We also hear a lot about XBRL for Internal Audit. Apparently XBRL will revolutionize consumption and analysis of data from GL or accounting systems or other data sources. This is a great dream, especially to me, a former Internal Auditor. Yet it is also a solution to the day before yesterday’s problem. Yesterday (well, for the last 15 years or so) data analysis products have been built for internal auditors (and external auditors) that will accept data from almost any proprietary GL or accounting system. These systems can then import the data and run a couple of decade’s worth of pre-packaged and developed algorithms, formulas and calculations on that imported data. (Do you want to run a Benford's Law calculation across a 100,000++ records? Well, just push a button and it's done.)


Some of these products even built the capability to import XBRL, but I could not say how many users actually are using that capability. In one case, the application can import XBRL GL, yet as there have been zero users, the company stopped supporting the standard for data consumption “years ago”. XBRL GL might have had a future a decade ago, but I now believe that XBRL GL serves only two purposes. 1) to provide a bookend to the Business Reporting Supply Chain slide that is almost obligatory when XBRL presentations are made - XBRL GL “proves” that XBRL has a place, independent of existing ERP or accounting systems, virtually from the point of transaction entry/creation. 2) to serve as a test bed for development of taxonomies for business operations. After a decade, how many ‘real’ XBRL-GL implementations are there in the world?


So, now that I have that all off my chest, we can move on to the benefits of XBRL, and my predictions, and what is the glorious future of XBRL – “so bright I have to wear shades”?


Chickens and Eggs


The XBRL Chicken and Egg problem has always been the lack of software, driven by the lack of data to use the software, there being too little data because there is not enough software that can cost-effectively create XBRL data, so there is not enough data to demonstrate the analytic power of semantically consistent data, so it has been difficult to build a business case to build the software to exploit non-existent data. And around and around we go.


The Chicken and Egg problem is coming to an end. While there have been a number of very effective XBRL implementations around the world, in most cases the data collected in XBRL is not actually made available to the consuming public. The SEC’s program is creating that giant pool of data. The entire lack of data problem (the Egg, or the Chicken?) is in the process of disappearing. Therefore we can expect two great leaps forward over the next couple of years. Note I said a couple of years. This is not today, and certainly not yesterday. This is in the future…
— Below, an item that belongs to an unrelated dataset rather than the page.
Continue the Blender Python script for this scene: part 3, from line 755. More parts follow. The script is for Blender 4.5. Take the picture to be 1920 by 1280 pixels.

First, as millions of data-points of accurate information are made freely available, developers are beginning to understand the potential uses of that data, and the potential applications that can add value to that data. This is already happening, and we are seeing the first products coming to the mass market. This will accelerate.


Second, as production of XBRL becomes an assumed requirement for accounting and financial reporting systems, we will see XBRL being built into almost all systems. With XBRL being built in as an output format, it is only a small step (okay, not really) to allowing the linking of any input data to a corresponding element within a company specific, industry, national or international taxonomy. Even better, it should become possible to link any input data to corresponding elements in multiple taxonomies.


What will this allow?


The market, with enough data-sets and individual XBRL-tagged facts, will (note I’m still using the future tense, though that becomes the present within months, not years) confirm to the software industry that there is enough data, and therefore probably enough demand, to support a business case for new software development.


It will allow (again, future tense) listed companies to not only provide their own financial statements on their websites, but to produce low-cost, high quality analysis of themselves and their peers/competitors – basically self produced market analyst coverage. Companies will also have the ability to provide the type of analysis that will enable a visitor to actually “play” with the data and run comparisons directly from the investor relations screens on the company’s website. Talk about being able to “tell your story, your way”.


More regulators will (some already do – present tense) be able to perform rapid and cost effective analysis of companies, identifying the outliers sooner than the market, such that regulators may intervene before investors suffer massive losses from fraud or business failure. This will enable regulators to more cost effectively achieve their mandates of protecting the markets and investors.


High quality, free data, provided directly from the regulator, will force the data aggregators to improve the quality and range of services built-into their data offerings. Why? Because is the data is free, the value is in the added services, not in selling the data. Anyone will be able to download the data for free. At a guess, the Google and Yahoo Finance online services will be adding additional capability, if they are not already – enabling the side by side analysis of multiple companies, at little or no cost to the retail investor.

So in this not-too distant future we have XBRL being produced as a natural output of most accounting systems, and we have inexpensive tools for consumption and analysis of XBRL. This opens the market to the entire commercial banking systems around the world to request XBRL versions of financial statements, radically increasing the number of companies producing XBRL. And they will be producing XBRL because it will be as easy as producing an Excel, Word or PDF version of their financial statements for their bank. When the marginal additional cost to produce XBRL sinks to $0, there will be no reason not to produce reports in the standard.

Finally of course, XBRL being built into systems will support improved governance, risk management and effective internal controls – where that is not already being achieved through effective process implementation or re-engineering. It will definitely improve the external reporting process, by reducing internal data-friction.

So yes, the future of XBRL is so bright that if we focus on what XBRL can actually achieve, we can put away the Kool-Aid, and put on the shades!